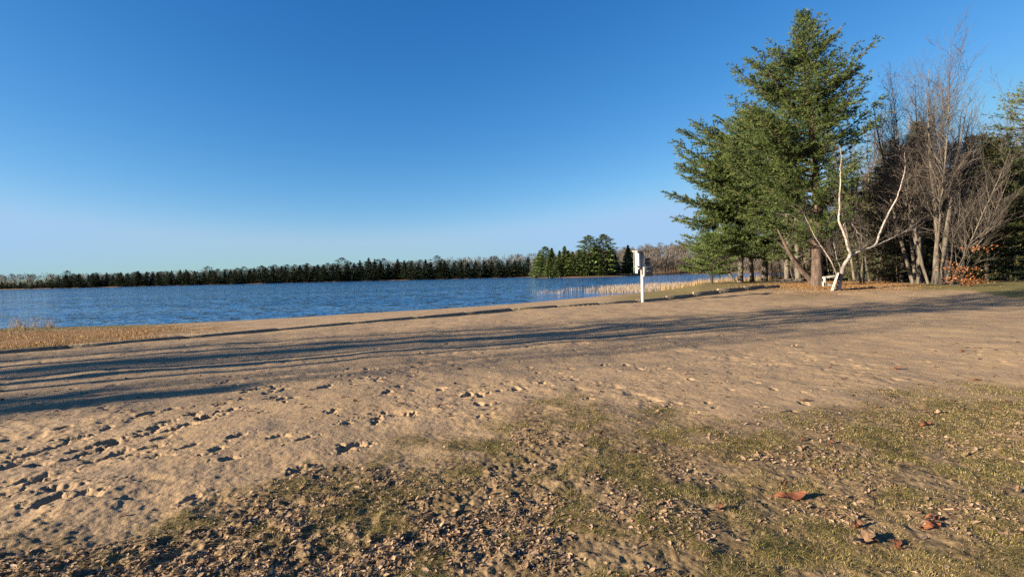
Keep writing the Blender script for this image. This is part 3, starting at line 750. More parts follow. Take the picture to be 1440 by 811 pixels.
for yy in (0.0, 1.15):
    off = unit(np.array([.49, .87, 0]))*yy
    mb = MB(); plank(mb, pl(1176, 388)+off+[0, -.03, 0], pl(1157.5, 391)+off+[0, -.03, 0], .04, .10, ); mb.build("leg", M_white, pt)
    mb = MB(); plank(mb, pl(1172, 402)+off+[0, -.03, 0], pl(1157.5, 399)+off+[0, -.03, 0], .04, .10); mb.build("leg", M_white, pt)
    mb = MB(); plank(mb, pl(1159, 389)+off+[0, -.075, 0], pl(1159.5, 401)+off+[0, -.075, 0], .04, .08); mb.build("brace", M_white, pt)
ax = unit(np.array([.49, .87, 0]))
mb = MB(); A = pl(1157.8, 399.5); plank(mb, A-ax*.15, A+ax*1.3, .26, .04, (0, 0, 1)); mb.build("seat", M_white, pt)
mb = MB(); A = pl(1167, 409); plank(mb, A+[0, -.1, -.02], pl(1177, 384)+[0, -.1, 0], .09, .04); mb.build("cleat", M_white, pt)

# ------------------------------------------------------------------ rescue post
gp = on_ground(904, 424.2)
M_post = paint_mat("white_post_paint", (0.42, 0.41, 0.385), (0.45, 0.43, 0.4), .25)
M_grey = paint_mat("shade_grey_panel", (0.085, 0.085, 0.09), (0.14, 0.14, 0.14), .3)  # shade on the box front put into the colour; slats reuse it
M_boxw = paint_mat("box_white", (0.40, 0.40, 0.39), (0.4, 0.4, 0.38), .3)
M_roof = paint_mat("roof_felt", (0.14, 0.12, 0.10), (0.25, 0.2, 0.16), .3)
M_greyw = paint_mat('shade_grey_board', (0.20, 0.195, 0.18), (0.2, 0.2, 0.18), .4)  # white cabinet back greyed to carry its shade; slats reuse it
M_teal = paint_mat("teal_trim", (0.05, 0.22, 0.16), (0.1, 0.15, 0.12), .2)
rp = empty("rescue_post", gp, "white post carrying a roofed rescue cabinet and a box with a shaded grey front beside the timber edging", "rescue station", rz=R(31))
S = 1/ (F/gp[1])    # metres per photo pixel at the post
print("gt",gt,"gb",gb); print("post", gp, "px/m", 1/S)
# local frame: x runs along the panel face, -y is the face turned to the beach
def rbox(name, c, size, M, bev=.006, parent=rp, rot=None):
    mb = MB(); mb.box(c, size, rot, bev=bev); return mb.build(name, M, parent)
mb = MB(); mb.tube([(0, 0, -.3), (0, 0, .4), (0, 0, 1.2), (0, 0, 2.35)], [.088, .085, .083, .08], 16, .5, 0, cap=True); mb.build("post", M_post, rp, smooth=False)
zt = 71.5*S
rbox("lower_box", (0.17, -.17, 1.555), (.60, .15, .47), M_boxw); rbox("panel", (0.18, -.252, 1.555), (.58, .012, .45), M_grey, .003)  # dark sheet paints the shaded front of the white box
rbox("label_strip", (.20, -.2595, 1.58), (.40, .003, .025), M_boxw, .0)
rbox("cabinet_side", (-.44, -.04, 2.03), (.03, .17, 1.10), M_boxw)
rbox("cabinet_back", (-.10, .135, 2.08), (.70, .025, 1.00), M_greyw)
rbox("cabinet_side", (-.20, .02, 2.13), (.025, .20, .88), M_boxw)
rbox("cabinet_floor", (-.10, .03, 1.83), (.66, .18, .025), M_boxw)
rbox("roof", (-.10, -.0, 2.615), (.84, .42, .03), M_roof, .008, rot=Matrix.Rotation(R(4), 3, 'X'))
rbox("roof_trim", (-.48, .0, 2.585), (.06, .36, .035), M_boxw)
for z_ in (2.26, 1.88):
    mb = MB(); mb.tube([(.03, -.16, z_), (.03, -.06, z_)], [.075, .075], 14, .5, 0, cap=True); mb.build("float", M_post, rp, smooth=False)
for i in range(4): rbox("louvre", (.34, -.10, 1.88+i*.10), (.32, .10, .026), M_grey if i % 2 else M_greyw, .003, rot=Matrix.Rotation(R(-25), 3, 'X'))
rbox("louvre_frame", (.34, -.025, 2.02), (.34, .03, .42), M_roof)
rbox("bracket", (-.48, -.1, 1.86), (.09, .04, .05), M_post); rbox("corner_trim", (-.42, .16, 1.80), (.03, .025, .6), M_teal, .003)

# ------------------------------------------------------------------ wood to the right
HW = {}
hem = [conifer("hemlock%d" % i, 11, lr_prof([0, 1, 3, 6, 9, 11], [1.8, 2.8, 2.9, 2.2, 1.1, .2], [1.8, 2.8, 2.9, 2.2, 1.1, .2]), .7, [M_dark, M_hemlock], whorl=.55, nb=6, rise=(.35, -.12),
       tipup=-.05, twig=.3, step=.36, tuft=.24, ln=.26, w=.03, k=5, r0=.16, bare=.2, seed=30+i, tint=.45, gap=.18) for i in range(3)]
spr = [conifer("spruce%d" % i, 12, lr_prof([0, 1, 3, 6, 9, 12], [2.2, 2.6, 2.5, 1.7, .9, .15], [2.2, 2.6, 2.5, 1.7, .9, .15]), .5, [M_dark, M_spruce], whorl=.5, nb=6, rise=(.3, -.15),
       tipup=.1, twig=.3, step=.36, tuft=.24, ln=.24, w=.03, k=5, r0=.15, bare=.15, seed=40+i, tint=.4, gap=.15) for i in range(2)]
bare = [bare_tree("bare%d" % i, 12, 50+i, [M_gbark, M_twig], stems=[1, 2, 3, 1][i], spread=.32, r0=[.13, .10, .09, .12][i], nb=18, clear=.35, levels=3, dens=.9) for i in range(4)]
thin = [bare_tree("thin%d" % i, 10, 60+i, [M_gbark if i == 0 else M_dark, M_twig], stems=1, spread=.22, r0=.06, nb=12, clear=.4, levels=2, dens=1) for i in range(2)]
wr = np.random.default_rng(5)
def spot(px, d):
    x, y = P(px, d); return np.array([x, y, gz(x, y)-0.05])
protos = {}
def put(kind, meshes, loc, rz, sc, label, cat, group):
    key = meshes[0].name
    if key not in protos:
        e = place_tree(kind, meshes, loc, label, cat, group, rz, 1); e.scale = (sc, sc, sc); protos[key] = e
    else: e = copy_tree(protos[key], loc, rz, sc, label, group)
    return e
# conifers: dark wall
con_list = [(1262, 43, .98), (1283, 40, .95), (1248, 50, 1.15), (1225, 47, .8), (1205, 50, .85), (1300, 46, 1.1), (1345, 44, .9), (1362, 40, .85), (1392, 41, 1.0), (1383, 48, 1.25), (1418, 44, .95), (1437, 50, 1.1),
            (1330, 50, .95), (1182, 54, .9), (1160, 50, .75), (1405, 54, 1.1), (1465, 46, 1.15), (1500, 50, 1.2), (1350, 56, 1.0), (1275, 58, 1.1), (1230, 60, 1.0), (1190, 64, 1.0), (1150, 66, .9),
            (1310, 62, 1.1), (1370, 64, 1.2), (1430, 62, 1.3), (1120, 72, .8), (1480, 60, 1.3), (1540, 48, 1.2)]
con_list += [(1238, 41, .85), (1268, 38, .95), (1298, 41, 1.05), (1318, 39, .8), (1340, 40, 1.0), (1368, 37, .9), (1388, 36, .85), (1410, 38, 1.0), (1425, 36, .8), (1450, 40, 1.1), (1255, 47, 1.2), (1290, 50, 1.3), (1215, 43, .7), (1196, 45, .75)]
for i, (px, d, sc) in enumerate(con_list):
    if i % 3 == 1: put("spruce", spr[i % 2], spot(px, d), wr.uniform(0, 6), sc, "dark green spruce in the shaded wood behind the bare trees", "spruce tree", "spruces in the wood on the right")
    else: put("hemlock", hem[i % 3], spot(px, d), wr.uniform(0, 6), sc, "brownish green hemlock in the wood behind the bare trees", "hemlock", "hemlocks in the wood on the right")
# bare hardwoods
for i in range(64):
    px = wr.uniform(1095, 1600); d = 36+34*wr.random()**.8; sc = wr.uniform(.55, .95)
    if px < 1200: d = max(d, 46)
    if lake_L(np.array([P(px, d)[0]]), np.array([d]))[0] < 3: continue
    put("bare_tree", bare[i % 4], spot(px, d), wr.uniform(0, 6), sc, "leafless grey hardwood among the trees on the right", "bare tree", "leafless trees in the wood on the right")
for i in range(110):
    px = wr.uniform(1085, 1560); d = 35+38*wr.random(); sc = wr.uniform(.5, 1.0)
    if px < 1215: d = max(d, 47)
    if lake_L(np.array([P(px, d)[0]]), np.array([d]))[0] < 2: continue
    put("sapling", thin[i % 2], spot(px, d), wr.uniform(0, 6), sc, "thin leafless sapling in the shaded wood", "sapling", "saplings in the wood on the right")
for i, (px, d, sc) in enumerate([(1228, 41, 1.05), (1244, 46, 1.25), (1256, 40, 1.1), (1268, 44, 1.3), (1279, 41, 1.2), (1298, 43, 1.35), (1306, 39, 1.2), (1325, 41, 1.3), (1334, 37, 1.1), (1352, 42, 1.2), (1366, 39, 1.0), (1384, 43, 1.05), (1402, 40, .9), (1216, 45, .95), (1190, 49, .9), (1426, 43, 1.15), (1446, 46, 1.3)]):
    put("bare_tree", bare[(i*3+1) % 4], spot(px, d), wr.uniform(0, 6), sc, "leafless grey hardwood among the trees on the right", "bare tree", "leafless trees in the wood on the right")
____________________
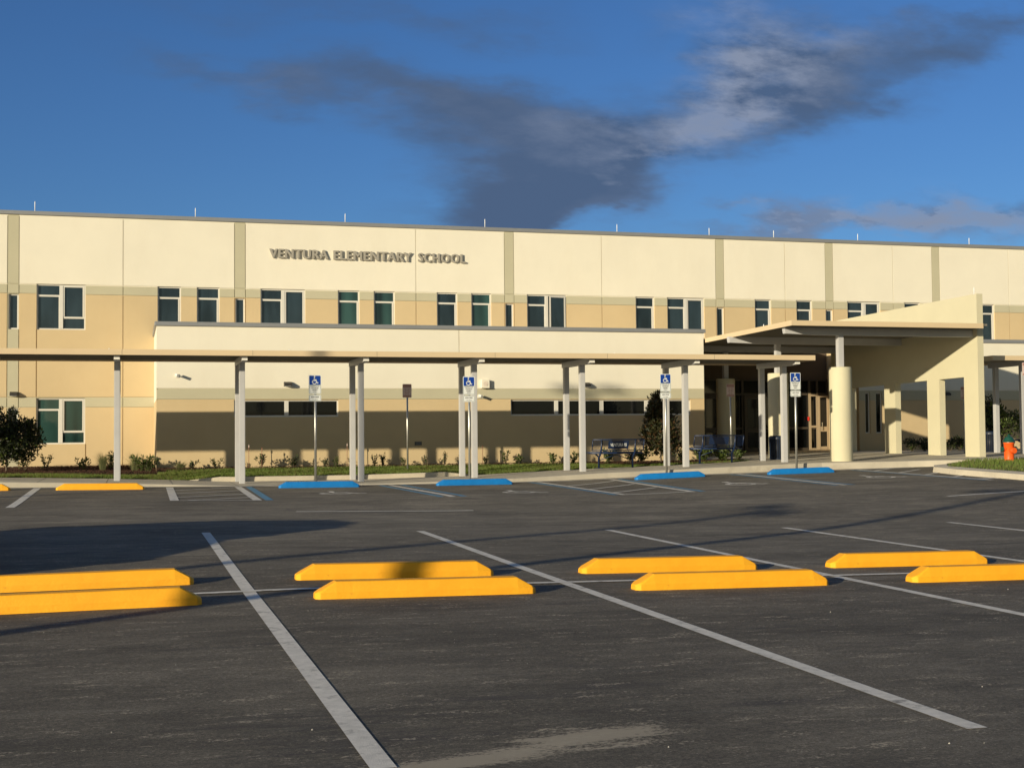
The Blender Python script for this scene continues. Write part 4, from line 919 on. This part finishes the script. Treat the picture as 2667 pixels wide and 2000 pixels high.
____________________
_Exercise details_
Find each line that has the word "This", then copy it out.

_Answer_
Keep writing the Blender script for this image. This is part 3, starting at line 750. More parts follow. Take the picture to be 1440 by 811 pixels.
The Blender Python script for this scene continues. Write part 4, from line 919 on. This part finishes the script. Treat the picture as 2667 pixels wide and 2000 pixels high.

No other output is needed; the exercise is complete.